--- BEGIN ---

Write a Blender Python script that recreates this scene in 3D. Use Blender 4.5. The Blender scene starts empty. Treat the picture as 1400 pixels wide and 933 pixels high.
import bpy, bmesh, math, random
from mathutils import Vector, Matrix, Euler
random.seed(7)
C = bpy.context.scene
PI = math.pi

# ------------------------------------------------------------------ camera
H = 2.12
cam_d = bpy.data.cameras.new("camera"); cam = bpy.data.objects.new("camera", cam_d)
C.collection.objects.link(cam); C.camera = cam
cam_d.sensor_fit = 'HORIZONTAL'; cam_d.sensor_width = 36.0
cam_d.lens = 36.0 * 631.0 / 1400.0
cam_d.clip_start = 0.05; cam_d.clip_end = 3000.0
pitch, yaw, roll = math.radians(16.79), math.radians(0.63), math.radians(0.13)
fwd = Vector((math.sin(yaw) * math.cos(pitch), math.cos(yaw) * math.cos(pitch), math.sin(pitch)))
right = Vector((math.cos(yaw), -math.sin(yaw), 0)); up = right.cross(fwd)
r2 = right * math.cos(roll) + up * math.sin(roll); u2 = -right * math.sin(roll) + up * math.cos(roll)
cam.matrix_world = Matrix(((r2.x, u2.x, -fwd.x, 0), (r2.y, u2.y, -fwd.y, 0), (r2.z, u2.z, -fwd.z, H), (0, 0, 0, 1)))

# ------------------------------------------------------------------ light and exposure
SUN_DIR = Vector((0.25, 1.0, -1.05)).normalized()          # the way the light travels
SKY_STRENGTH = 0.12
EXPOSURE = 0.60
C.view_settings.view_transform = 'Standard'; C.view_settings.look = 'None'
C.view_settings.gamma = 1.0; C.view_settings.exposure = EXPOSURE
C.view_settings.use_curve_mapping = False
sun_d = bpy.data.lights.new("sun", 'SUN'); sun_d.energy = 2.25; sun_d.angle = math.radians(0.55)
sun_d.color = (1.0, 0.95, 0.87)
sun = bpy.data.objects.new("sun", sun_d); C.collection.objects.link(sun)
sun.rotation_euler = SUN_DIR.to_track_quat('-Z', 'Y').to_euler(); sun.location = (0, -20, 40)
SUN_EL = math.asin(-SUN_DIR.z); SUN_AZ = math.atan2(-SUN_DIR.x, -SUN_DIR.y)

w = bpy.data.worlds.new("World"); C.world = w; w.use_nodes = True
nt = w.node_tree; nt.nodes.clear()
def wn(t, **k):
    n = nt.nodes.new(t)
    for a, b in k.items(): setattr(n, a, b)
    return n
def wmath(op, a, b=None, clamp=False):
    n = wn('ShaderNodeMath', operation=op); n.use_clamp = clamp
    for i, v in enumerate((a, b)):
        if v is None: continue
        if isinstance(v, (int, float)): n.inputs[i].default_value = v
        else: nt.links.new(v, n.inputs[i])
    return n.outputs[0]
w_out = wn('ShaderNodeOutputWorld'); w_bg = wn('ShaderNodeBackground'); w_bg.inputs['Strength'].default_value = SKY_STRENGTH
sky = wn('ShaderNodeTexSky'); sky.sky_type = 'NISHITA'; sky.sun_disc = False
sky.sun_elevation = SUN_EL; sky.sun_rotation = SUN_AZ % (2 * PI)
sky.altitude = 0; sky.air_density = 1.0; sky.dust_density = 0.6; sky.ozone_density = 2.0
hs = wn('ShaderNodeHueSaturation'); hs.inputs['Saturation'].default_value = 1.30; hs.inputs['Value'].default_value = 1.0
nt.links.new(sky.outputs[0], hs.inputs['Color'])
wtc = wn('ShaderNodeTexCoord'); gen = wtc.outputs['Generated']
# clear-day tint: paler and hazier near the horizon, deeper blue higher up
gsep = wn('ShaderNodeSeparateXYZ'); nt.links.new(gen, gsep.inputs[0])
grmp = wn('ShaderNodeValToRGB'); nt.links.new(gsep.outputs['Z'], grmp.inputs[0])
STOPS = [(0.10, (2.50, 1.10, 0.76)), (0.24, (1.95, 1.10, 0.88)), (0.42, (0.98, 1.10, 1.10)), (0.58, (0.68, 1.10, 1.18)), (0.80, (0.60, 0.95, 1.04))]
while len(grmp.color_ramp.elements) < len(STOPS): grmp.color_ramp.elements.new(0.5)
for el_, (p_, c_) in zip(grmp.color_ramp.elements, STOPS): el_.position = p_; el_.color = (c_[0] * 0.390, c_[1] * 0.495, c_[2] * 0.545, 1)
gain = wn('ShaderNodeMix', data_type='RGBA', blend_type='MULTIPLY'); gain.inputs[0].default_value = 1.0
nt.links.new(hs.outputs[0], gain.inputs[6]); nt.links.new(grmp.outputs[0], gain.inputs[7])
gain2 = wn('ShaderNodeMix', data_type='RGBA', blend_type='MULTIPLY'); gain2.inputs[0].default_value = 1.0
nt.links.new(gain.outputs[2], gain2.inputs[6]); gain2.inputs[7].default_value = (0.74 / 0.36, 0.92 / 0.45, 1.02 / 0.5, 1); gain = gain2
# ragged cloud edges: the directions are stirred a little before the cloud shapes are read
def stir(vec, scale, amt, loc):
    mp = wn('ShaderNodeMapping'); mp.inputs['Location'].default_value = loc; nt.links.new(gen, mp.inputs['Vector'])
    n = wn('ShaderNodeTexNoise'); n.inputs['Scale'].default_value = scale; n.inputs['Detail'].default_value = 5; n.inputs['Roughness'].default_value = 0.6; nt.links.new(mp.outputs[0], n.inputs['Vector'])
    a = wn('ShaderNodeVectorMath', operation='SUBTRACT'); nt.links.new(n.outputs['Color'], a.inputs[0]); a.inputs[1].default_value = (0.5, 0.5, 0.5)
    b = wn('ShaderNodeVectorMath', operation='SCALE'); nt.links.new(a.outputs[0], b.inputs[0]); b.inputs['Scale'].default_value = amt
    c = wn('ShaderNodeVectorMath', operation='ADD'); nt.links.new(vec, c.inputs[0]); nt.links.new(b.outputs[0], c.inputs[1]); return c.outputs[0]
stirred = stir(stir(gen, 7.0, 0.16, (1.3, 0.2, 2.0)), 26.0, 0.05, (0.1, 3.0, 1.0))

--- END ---
--- BEGIN ---

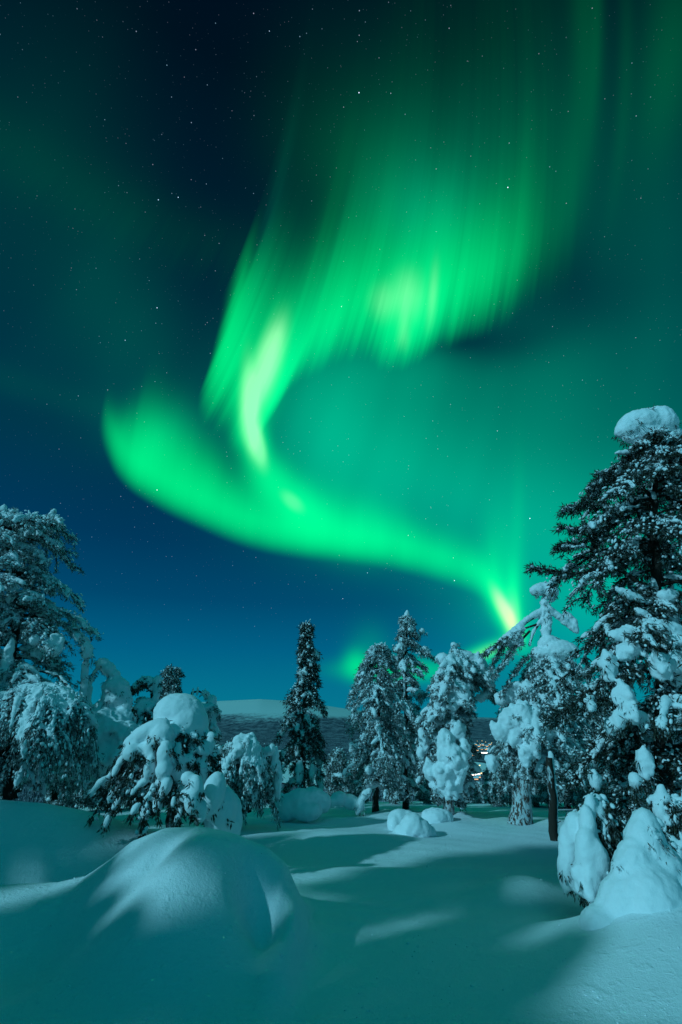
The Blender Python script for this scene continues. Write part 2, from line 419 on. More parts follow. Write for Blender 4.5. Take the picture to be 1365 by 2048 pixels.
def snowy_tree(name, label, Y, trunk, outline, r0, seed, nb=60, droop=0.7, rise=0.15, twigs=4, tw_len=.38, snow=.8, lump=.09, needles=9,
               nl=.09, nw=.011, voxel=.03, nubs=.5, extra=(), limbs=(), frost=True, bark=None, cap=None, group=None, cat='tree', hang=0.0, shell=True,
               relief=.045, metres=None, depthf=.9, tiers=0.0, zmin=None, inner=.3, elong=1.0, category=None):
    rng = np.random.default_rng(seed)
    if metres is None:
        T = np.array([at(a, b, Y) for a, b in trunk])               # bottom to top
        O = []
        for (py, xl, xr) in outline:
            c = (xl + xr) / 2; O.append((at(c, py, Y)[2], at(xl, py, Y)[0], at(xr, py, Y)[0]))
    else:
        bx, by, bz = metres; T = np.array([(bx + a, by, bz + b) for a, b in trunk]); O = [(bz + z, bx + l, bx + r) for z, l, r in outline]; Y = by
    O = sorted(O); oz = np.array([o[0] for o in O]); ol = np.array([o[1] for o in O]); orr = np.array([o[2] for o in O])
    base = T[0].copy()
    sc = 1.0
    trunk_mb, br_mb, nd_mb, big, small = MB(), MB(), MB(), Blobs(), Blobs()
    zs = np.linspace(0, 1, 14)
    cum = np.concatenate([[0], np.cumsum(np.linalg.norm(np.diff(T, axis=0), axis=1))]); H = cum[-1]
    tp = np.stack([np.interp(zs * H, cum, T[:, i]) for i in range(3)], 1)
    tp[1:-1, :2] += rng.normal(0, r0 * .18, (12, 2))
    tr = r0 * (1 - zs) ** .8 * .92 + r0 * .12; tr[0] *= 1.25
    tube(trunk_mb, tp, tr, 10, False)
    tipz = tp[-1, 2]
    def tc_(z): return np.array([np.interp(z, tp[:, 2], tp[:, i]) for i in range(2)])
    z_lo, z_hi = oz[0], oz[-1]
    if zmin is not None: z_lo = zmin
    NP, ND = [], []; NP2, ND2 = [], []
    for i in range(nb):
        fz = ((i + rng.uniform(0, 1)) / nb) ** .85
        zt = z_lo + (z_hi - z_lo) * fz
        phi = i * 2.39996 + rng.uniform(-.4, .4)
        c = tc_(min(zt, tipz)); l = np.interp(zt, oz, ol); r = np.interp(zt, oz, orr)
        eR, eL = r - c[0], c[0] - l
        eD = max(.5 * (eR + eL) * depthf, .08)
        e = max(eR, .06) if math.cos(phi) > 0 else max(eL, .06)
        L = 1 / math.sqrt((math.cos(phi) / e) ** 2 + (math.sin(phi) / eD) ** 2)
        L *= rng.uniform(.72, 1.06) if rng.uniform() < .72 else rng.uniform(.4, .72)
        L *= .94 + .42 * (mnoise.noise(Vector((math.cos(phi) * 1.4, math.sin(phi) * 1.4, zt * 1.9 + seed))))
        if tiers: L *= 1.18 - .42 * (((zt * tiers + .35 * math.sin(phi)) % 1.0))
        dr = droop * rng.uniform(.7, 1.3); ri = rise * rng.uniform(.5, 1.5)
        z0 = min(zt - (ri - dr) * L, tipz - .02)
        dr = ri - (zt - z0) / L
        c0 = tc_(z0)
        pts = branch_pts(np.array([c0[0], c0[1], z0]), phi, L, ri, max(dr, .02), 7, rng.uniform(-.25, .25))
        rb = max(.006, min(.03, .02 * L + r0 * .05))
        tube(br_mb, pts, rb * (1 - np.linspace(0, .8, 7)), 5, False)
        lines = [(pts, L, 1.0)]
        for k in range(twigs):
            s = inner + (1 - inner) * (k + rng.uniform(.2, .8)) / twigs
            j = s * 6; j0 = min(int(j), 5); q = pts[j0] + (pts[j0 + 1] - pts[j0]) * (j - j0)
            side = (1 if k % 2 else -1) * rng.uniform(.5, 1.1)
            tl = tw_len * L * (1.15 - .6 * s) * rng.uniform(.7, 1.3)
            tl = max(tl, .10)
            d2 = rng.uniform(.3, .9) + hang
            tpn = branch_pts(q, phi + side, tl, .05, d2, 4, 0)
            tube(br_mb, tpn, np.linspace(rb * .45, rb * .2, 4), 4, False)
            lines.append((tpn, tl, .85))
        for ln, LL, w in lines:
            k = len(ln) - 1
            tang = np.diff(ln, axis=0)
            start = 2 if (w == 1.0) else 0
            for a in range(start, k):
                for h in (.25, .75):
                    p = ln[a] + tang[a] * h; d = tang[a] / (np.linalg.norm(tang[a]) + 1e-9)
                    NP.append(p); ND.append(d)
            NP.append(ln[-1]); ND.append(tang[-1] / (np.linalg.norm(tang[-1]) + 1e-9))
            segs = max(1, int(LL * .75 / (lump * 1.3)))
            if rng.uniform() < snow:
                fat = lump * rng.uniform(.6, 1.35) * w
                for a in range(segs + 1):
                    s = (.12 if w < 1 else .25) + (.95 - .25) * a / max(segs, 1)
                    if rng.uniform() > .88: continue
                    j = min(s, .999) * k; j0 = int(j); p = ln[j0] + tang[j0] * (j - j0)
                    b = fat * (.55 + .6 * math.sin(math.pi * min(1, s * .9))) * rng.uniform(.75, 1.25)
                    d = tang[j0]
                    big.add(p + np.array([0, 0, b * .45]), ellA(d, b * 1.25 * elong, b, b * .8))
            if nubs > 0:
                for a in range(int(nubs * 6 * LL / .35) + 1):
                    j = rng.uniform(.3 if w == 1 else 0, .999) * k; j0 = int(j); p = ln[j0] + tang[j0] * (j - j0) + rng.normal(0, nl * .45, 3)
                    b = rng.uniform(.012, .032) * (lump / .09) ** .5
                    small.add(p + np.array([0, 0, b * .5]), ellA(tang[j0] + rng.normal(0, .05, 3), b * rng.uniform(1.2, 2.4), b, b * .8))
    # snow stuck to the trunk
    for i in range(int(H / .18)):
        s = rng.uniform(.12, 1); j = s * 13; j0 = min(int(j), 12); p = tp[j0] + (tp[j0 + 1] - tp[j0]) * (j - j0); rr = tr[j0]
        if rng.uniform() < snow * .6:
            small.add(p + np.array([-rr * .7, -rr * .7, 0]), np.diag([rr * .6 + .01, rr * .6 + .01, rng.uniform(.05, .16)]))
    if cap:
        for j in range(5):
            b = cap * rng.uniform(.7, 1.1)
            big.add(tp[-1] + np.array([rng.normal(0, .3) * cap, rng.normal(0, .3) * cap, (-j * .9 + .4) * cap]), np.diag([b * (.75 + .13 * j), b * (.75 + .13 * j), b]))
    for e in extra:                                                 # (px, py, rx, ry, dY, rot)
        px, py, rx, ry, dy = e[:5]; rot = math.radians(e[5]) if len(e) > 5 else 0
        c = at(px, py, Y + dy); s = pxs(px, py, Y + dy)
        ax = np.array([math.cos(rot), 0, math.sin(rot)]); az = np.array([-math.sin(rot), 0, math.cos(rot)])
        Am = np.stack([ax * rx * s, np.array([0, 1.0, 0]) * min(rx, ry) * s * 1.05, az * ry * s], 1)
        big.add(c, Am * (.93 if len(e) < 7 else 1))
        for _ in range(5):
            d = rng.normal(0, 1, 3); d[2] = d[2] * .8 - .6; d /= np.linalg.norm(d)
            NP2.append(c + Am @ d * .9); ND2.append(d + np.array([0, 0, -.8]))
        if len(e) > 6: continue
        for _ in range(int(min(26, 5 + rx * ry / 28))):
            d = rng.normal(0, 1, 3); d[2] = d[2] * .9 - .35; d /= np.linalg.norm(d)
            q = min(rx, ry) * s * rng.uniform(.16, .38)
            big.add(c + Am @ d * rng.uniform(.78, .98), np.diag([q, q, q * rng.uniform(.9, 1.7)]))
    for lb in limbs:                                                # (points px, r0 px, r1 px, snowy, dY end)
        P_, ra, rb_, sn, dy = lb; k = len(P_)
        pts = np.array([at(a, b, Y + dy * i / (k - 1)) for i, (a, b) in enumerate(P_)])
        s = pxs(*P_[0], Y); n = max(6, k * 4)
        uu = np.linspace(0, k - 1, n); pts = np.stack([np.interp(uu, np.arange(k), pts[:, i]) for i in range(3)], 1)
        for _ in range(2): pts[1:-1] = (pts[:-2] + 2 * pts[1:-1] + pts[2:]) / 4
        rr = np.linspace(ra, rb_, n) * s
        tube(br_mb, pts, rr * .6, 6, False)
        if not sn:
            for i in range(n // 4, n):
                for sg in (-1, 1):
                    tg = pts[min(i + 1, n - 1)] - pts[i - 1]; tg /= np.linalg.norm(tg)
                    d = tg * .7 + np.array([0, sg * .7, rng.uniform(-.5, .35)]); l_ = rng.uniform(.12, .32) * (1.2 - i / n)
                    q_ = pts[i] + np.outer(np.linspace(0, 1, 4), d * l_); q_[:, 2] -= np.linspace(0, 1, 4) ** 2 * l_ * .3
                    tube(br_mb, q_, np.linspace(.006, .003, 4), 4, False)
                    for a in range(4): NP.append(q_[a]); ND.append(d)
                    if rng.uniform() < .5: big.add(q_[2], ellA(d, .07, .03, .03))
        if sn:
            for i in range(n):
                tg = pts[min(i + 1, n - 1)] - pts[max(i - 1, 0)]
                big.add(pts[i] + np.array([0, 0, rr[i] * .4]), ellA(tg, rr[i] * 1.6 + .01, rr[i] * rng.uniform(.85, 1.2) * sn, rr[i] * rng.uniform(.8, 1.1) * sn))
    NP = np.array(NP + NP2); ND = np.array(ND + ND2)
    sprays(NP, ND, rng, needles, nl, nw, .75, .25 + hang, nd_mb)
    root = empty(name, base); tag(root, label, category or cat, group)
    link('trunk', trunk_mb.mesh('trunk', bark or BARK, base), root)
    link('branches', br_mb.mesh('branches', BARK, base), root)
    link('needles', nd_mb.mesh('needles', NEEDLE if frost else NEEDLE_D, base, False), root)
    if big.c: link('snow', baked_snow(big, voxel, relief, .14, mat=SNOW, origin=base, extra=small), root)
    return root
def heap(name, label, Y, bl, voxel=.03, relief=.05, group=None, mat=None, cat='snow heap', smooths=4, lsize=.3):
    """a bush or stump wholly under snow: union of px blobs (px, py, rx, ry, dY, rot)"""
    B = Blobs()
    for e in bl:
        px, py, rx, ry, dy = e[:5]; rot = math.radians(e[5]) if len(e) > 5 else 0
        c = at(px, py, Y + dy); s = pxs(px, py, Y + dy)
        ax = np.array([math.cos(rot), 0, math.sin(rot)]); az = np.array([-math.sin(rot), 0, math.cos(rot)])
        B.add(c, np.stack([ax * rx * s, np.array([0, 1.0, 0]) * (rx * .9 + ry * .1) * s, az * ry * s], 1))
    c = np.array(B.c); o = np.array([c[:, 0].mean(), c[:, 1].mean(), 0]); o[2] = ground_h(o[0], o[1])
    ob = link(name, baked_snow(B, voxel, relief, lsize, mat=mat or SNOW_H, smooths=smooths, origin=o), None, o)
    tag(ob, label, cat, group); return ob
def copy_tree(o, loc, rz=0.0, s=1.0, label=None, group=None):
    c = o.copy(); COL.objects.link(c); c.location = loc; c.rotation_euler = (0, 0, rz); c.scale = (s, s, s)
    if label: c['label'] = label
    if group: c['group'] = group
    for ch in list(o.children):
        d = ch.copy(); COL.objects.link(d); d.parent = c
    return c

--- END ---

To do
Begin with the line containing "Write a Blender", end with the line containing "PI = math.pi", and repeat every line in that stretch exactly.

Written reply
Write a Blender Python script that recreates this scene in 3D. Use Blender 4.5. The Blender scene starts empty. Treat the picture as 1400 pixels wide and 933 pixels high.
import bpy, bmesh, math, random
from mathutils import Vector, Matrix, Euler
random.seed(7)
C = bpy.context.scene
PI = math.pi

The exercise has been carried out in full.